I have this sequence
$$ \begin{cases}a_1= \alpha +2 & \alpha >0\\ a_{n+1}=\left(a_n- \frac{1}{n}\right)^n+ \frac{1}{n+1} & n \ge1\end{cases}$$
and I want to know $\lim_\limits{n\rightarrow \infty} a_n$
I can prove by induction that the sequence is a monotone increasing.

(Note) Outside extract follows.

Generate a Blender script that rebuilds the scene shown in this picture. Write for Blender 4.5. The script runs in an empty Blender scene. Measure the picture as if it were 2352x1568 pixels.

$$ a_1= \alpha +2 $$ $$ a_2= \alpha +\frac{3}{2} $$ $$ a_3= \alpha^2+2\alpha +\frac{4}{3} $$ $$ a_4= (\alpha^2+2\alpha +1)^3+\frac{1}{4} $$
if we suppose that $$a_n>a_{n-1} \rightarrow a_n=\left(a_{n-1}- \frac{1}{n-1}\right)^{n-1}+ \frac{1}{n}>a_{n-1} \rightarrow \left(a_{n-1}- \frac{1}{n-1}\right)^{n-1}>a_{n-1}- \frac{1}{n}$$
Then, $$a_{n+1}=\left(a_n- \frac{1}{n}\right)^n+ \frac{1}{n+1}=a_{n+1}=\left(\left(a_{n-1}- \frac{1}{n-1}\right)^{n-1}+ \frac{1}{n}-\frac{1}{n}\right)^n+\frac{1}{n+1}=\left(a_{n-1}- \frac{1}{n-1}\right)^{n(n-1)}+\frac{1}{n+1}>\left(a_{n-1}- \frac{1}{n}\right)^{n}+\frac{1}{n+1}$$
$$a_{n+1}>\left(a_{n-1}- \frac{1}{n}\right)^{n}+\frac{1}{n+1}=a_n \rightarrow a_{n+1}>a_n$$
We can say that $a_{n+1}>a_n>0$ $$\lim_{n\rightarrow \infty} a_n=\sigma$$ can be a $\alpha \in R$ or $\infty$.
In particular we can say that: $$a_{n+1}=\left(a_n- \frac{1}{n}\right)^n+ \frac{1}{n+1} \rightarrow a_{n+1}- \frac{1}{n+1}=\left(a_n- \frac{1}{n}\right)^n \rightarrow \sigma= \sigma^n \rightarrow \sigma=+ \infty$$
You can try unfolding the recursion: \begin{align} a_{n+1} &= \left(a_n - \frac1n\right)^n + \frac{1}{n+1}\\ &= \left(a_{n-1} - \frac1{n-1}\right)^{(n-1)n} + \frac{1}{n+1}\\ &= \left(a_{n-2} - \frac1{n-2}\right)^{(n-2)(n-1)n} + \frac{1}{n+1}\\ &\cdots\\ &= \left(a_{2} - \frac1{2}\right)^{2\cdot3 \cdots(n-1)n} + \frac{1}{n+1}\\ &= \left(a_1 - 1\right)^{n!} + \frac{1}{n+1}\\ &= \left(\alpha +1\right)^{n!} + \frac{1}{n+1}\\ \end{align}
Letting $n \to\infty$ gives $\lim_{n\to\infty} a_{n+1} = +\infty$ because $\alpha + 1 > 1$.